Westchester County District Attorney Janet DiFiore, who co-chaired the task force, said members, who included defense lawyers, prosecutors and judges, had many divergent opinions.

“The judge was brilliant in bringing people together, trying to find common ground to move forward and advance the work we were doing,” she said. “In the justice community, we’re really going to miss him.”

Manhattan District Attorney Cyrus Vance Jr., president of the District Attorneys Association of the State of New York, called Judge Jones “a distinguished jurist, veteran and longtime public servant” and offered condolences to his family on behalf of district attorneys across the state.

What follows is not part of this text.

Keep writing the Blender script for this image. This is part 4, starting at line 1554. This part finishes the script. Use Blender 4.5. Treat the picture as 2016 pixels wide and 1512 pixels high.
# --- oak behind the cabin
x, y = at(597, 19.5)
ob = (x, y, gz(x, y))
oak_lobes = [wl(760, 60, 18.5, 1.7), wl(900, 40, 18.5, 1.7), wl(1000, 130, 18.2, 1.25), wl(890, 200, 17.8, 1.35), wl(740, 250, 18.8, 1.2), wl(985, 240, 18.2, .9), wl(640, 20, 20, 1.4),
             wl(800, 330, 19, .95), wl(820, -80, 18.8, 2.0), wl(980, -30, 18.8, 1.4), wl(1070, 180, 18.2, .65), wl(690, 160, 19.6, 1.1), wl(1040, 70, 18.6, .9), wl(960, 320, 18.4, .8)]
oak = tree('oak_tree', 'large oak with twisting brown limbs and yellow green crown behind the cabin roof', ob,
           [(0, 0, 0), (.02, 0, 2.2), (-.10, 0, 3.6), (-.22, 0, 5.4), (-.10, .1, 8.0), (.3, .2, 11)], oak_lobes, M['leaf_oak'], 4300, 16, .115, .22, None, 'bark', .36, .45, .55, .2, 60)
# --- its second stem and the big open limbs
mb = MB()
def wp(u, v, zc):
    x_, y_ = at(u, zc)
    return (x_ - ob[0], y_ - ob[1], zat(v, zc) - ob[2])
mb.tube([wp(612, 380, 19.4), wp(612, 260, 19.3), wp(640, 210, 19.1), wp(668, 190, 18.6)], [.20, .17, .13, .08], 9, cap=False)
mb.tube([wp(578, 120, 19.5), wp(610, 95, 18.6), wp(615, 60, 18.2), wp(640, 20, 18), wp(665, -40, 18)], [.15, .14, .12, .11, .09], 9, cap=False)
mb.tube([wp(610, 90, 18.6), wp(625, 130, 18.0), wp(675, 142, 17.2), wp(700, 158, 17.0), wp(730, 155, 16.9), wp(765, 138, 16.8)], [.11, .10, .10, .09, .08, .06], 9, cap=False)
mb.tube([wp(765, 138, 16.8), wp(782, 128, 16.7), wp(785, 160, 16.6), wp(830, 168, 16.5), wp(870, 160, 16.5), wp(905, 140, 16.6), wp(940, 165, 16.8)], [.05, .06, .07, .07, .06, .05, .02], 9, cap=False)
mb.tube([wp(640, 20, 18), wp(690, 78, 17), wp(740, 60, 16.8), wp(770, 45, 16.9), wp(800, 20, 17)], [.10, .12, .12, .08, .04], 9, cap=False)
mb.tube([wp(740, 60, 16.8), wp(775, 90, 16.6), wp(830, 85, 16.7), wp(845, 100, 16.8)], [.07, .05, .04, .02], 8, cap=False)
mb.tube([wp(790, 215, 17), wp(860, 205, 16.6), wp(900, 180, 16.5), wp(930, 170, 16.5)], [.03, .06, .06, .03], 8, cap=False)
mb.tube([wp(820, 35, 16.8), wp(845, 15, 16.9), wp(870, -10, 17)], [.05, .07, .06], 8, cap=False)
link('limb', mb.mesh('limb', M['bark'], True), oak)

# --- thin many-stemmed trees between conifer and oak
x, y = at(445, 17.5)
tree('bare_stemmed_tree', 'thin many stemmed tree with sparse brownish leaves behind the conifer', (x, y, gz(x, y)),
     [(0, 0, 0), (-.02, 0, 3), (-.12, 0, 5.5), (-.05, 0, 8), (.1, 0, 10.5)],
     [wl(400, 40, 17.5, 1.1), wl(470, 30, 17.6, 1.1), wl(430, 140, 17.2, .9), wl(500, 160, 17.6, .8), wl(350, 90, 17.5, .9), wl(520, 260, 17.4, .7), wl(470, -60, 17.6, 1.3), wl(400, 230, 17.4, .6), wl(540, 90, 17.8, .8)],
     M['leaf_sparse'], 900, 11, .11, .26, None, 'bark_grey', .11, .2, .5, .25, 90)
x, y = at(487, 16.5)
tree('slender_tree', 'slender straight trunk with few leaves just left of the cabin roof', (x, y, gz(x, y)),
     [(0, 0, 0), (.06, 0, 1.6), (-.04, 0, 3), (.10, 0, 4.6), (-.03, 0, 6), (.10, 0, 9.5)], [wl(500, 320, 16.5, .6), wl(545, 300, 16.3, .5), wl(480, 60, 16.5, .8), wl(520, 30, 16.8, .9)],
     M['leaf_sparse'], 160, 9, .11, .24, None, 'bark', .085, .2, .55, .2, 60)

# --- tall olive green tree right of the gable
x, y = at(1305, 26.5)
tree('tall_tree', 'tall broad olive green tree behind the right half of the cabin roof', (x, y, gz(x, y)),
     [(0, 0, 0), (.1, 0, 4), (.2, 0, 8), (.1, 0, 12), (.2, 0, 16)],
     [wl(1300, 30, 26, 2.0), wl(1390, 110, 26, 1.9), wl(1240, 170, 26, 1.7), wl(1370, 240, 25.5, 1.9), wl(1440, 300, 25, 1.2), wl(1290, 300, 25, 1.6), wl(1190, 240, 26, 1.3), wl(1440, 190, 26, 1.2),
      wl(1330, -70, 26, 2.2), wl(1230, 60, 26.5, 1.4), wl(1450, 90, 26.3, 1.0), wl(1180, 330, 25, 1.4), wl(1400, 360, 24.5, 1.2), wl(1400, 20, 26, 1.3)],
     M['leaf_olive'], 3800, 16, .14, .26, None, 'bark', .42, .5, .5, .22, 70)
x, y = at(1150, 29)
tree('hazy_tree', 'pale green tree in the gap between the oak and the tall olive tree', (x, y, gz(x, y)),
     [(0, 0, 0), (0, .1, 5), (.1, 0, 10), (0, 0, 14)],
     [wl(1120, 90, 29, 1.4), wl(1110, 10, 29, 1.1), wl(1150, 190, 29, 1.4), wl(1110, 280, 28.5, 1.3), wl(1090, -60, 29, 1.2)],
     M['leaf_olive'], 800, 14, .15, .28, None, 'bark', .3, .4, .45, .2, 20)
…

“Ted was not only defined by his exemplary career in the courtroom, but as a man loved by everyone privileged to know and work with him for his kindness and decency to all,” Vance said. “His loss will be acutely felt by the state’s highest court and the entire legal community.”

Judge Jones was born on March 10, 1944. His mother was a teacher and his father worked on the Long Island Railroad, becoming a station master.

Judge Jones graduated from Hampton University in Virginia and joined the U.S. Army in 1967, serving in Vietnam and reaching the rank of captain. He graduated from St. John’s University School of Law in 1972. He worked at the Legal Aid Society, focusing on criminal defense work, and in private practice. He was elected twice to the state Supreme Court.

Jones’ best-known case was the New York City transit strike in 2005, where Local 100 of the Transport Workers Union defied his injunction and shut down the city’s subways and buses for 60 hours shortly before Christmas. He fined the union $1 million a day for violating the state’s Taylor Law that prohibits public employees from striking. He sent union President Roger Toussaint to jail for four days for contempt of court.

Last November, Judge Jones authored the Court of Appeals decision rejecting the challenge to state economic development grants brought by a taxpayer group affiliated with the tea party movement, which had wanted companies to return billions of taxpayer dollars to the state. Public benefit corporations, including New York’s Economic State Development Corp., aren’t subject to the constitutional prohibition against giving state funds to private companies and can use state money for designated public purposes, he wrote for the 6-1 majority.

He is survived by his wife, Joan, and sons, Wesley Jones and Theodore T. Jones III, an attorney.